Scraps in the Kitchen

Driving into town for our morning at the Y last week, I heard an NPR story about composting. Okay. So if the good people of San Francisco can do it because it's the law, I should be able to manage it voluntarily. A hundred years ago, when I lived in Vermont, composting was easy peasy. I either had a backyard garden myself or I could take any food scraps I accumulated to the section of the Intervale dedicated entirely to compost. It didn't hurt that I knew half the people working at any of the farms or businesses scattered throughout the Intervale, that it is a beautiful place with a path snaking down along the river, and that it is right within the city limits of Burlington.

Since leaving Vermont, I have given up on composting food waste. First, suburban living, then apartment living, then bear-country living provided me with an ample supply of excuses. Then, we moved to Camp Chingachgook.

Several years ago, our camp invested in the Earth Tub, an industrial green machine that stews and chews kitchen waste into rich, delicious nourishment for the beautiful things camp grows. It sits right outside the dining hall, closer even than the dumpsters. All acceptable scraps and the special biodegradable napkins used for camp meals go into the tub. Campers collect and weigh their food waste, separating out the compostables into tubs at the cleanup station.

Whenever our little family eats at the dining hall, I feel a little glow of pride as we toss our modest heap of apple cores and half-chewed carrots into the bin.

Of course, most meals are consumed at home. And prepared at home. The cabbage middles, pumpkin guts, watermelon rinds and slimy spinach all end up in the trash. Why, you ask, with such a fabulous composting opportunity just a short walk through the woods, would you glut a landfill with such things?

While we have avoided most of the pitfalls of the sub-prime mortgage mess, not having ever taken out a mortgage, the answer can be found in our own real estate crisis. It takes place in our kitchen. This delightful little room, the smallest in the house with the exception of the bathroom, happens to work several full-time jobs. It is our foyer and parlor, as the front door opens right into its counter-space. It is our mudroom, our coat closet, our mail dump, our dog-leash storage area. It houses flashlights for evening walks, stacking bins for scarves and mittens, and hooks for a wide variety of headgear.

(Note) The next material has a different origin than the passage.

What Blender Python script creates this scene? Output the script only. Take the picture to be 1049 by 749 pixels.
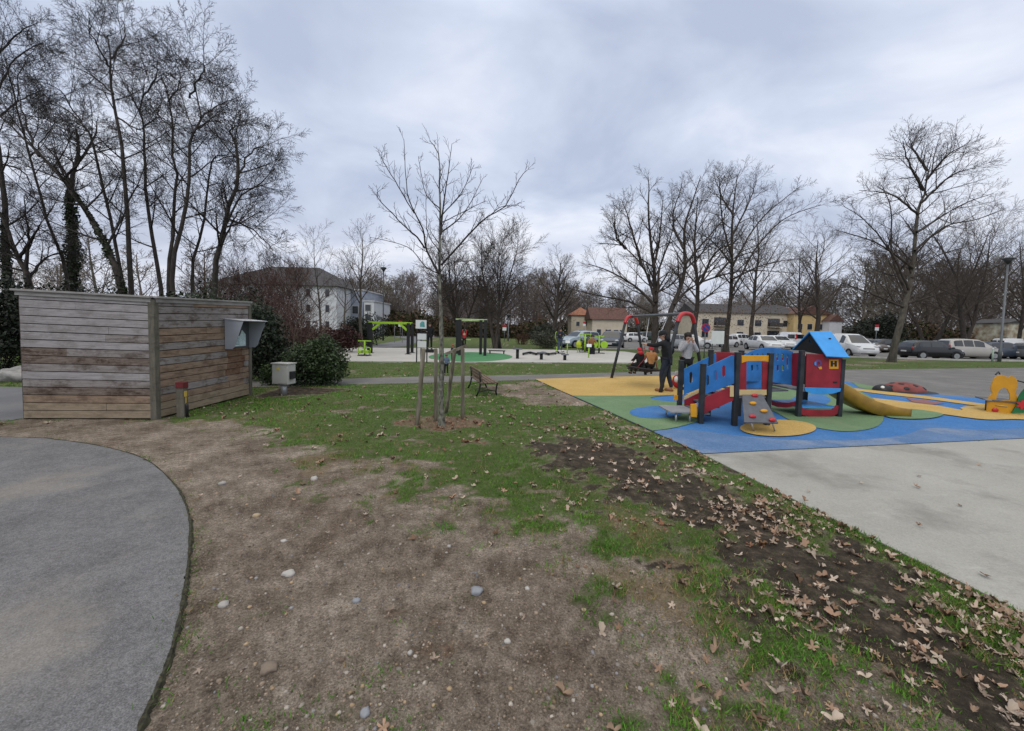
import bpy, bmesh, math, random
import numpy as np
from mathutils import Vector, Matrix, noise
from mathutils.geometry import tessellate_polygon
PI = math.pi
for o in list(bpy.data.objects): bpy.data.objects.remove(o)
S = bpy.context.scene
COL = S.collection
# ---------------------------------------------------------------- camera
CAM_F, CAM_H = 400.0, 1.7                       # focal length in photo pixels (1049 wide), eye height
TILT, ROLL = math.radians(3.0), math.radians(1.3)
PY0 = 336.5+CAM_F*math.tan(TILT)                # photo row of the optical axis (the photo is cropped at its top)
_c, _s = math.cos(TILT), math.sin(TILT)
FW = Vector((0, _c, -_s))
RT = Vector((1, 0, 0))*math.cos(ROLL) + Vector((0, _s, _c))*math.sin(ROLL)
UP = Vector((0, _s, _c))*math.cos(ROLL) - Vector((1, 0, 0))*math.sin(ROLL)
cam_data = bpy.data.cameras.new('camera')
cam = bpy.data.objects.new('camera', cam_data); COL.objects.link(cam)
cam_data.sensor_width = 36; cam_data.lens = CAM_F/1049*36
cam_data.shift_y = -(374.5-PY0)/1049
cam_data.clip_start = 0.05; cam_data.clip_end = 3000
mw = Matrix((( RT.x, UP.x, -FW.x, 0), (RT.y, UP.y, -FW.y, 0), (RT.z, UP.z, -FW.z, CAM_H), (0,0,0,1)))
cam.matrix_world = mw
S.camera = cam
S.render.resolution_x, S.render.resolution_y = 1024, 731
S.render.engine = 'CYCLES'
# ---------------------------------------------------------------- light: overcast winter daylight
SUN_EL, SUN_AZ = math.radians(42), math.radians(205)       # azimuth clockwise from +Y
S.view_settings.view_transform = 'Standard'; S.view_settings.look = 'None'
S.view_settings.gamma = 1; S.view_settings.use_curve_mapping = False
S.view_settings.exposure = 0.15
sd = bpy.data.lights.new('sun', 'SUN'); sd.energy = 0.9; sd.angle = math.radians(22); sd.color = (1, .96, .9)
sun = bpy.data.objects.new('sun', sd); COL.objects.link(sun)
sv = Vector((math.sin(SUN_AZ)*math.cos(SUN_EL), math.cos(SUN_AZ)*math.cos(SUN_EL), math.sin(SUN_EL)))
sun.rotation_euler = sv.to_track_quat('Z', 'Y').to_euler(); sun.location = (0, -5, 40)
W = bpy.data.worlds.new('World'); S.world = W; W.use_nodes = True
def build_world():
    nt = W.node_tree; N = nt.nodes; L = nt.links; N.clear()
    def nd(t, **k):
        n = N.new(t)
        for a, b in k.items(): setattr(n, a, b)
        return n
    def math_(op, a, b=None):
        n = nd('ShaderNodeMath', operation=op)
        for i, v in enumerate((a, b)):
            if v is None: continue
            if isinstance(v, (int, float)): n.inputs[i].default_value = v
            else: L.new(v, n.inputs[i])
        return n.outputs[0]
    out = nd('ShaderNodeOutputWorld'); bg = nd('ShaderNodeBackground'); bg.inputs[1].default_value = 0.1
    sky = nd('ShaderNodeTexSky', sky_type='NISHITA', sun_disc=False)
    sky.sun_elevation = SUN_EL; sky.sun_rotation = SUN_AZ
    tc = nd('ShaderNodeTexCoord'); sp = nd('ShaderNodeSeparateXYZ'); L.new(tc.outputs['Generated'], sp.inputs[0])
    z = math_('MAXIMUM', sp.outputs[2], 0.0)
    zz = math_('ADD', z, 0.34)
    cx = math_('DIVIDE', sp.outputs[0], zz); cy = math_('DIVIDE', sp.outputs[1], zz)
    cb = nd('ShaderNodeCombineXYZ'); L.new(cx, cb.inputs[0]); L.new(cy, cb.inputs[1])
    mp = nd('ShaderNodeMapping'); L.new(cb.outputs[0], mp.inputs[0])
    mp.inputs['Rotation'].default_value = (0, 0, math.radians(-28)); mp.inputs['Scale'].default_value = (1.0, 1.3, 1)
    mp.inputs['Location'].default_value = (2.3, .9, 0)
    n1 = nd('ShaderNodeTexNoise'); n1.inputs['Scale'].default_value = 1.7; n1.inputs['Detail'].default_value = 7
    n1.inputs['Roughness'].default_value = .52; n1.inputs['Distortion'].default_value = .35
    n2 = nd('ShaderNodeTexNoise'); n2.inputs['Scale'].default_value = .55; n2.inputs['Detail'].default_value = 3
    L.new(mp.outputs[0], n1.inputs['Vector']); L.new(mp.outputs[0], n2.inputs['Vector'])
    f = math_('ADD', math_('MULTIPLY', n1.outputs['Fac'], .65), math_('MULTIPLY', n2.outputs['Fac'], .35))
    cr = nd('ShaderNodeValToRGB'); L.new(f, cr.inputs[0])
    e = cr.color_ramp.elements
    e[0].position = .39; e[0].color = (.50, .57, .73, 1)
    e[1].position = .61; e[1].color = (.90, .935, 1.03, 1)
    m = e.new(.50); m.color = (.66, .73, .885, 1)
    # low sky: thinner, paler and slightly warm
    hz = nd('ShaderNodeMapRange'); L.new(z, hz.inputs[0]); hz.inputs[1].default_value = .02; hz.inputs[2].default_value = .30
    mix = nd('ShaderNodeMix', data_type='RGBA'); L.new(hz.outputs[0], mix.inputs[0])
    mixl = nd('ShaderNodeMix', data_type='RGBA'); mixl.inputs[0].default_value = .35
    L.new(cr.outputs[0], mixl.inputs[6]); mixl.inputs[7].default_value = (.74, .69, .71, 1)
    L.new(mixl.outputs[2], mix.inputs[6]); L.new(cr.outputs[0], mix.inputs[7])
    # CIE-overcast brightening towards the zenith
    zr = nd('ShaderNodeMapRange'); L.new(z, zr.inputs[0]); zr.inputs[1].default_value = .60; zr.inputs[2].default_value = .95
    zr.inputs[3].default_value = 9.3; zr.inputs[4].default_value = 19.0
    vs = nd('ShaderNodeVectorMath', operation='SCALE'); zn = nd('ShaderNodeMapRange'); L.new(z, zn.inputs[0]); zn.inputs[1].default_value = .62; zn.inputs[2].default_value = .85
    mz = nd('ShaderNodeMix', data_type='RGBA'); L.new(zn.outputs[0], mz.inputs[0]); L.new(mix.outputs[2], mz.inputs[6]); mz.inputs[7].default_value = (.80, .77, .70, 1)
    L.new(mz.outputs[2], vs.inputs[0]); L.new(zr.outputs[0], vs.inputs[3])
    mx = nd('ShaderNodeMix', data_type='RGBA'); mx.inputs[0].default_value = .06
    L.new(vs.outputs[0], mx.inputs[6]); L.new(sky.outputs[0], mx.inputs[7])
    L.new(mx.outputs[2], bg.inputs[0]); L.new(bg.outputs[0], out.inputs[0])
build_world()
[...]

Because our camp has a dumpster for every kind of reusable material and because New York has a bottle law, our kitchen is also our recycling headquarters. This means each odd corner serves as one of six distinct recycling areas. The seventh, for beer bottles, is in the stairway, because, really, it's just too much.

On occasion, I actually cook in the kitchen, too.

The thought of adding a compost corner to this jumbled mess makes my brain hurt. Not a single inch of counter goes unused. Toby installed extra shelf space on the high walls for cereal and bread, and the few inches of space under our island shelters shoes. No tub the Container Store sells will mash into the narrow gap between the stove and sink. I keep wondering how others with small kitchens and small children have solved the compost conundrum.

Hearing that NPR story made me realize that if some hidden pantry has not magically revealed itself in the past 10 months, I'm probably out of luck. So, just yesterday, I hauled out a big plastic bowl, set it on my counter, and topped it with a dinner plate. Into it I dumped the breakfast eggshells, the lunchtime pear cores, and the dinner stems. It's in the way, sure, but it is also right in my workspace where I will actully use it. I figure I can trot over to the compost bin once a day and dump it before the fruit flies discover its bounty.

In just two days, I have filled the mixing bowl twice to the brim with kitchen waste. The sheer quantity of what goes uneaten is stunning. The weight of the bowl under my arm as I cross the bridge and approach the dining hall is enough to remind me how important it is I keep feeding the camp garden and not the landfill. Perhaps the next task, however, is learning how to feed my family more efficiently so we are not wasting so much to begin with.

1 comment:

  1. I used an old coffee can in our last place, then just recycled it when it got gross. And the sealed lid worked wonders for the odors. Add a nagging wife, and it is emptied daily!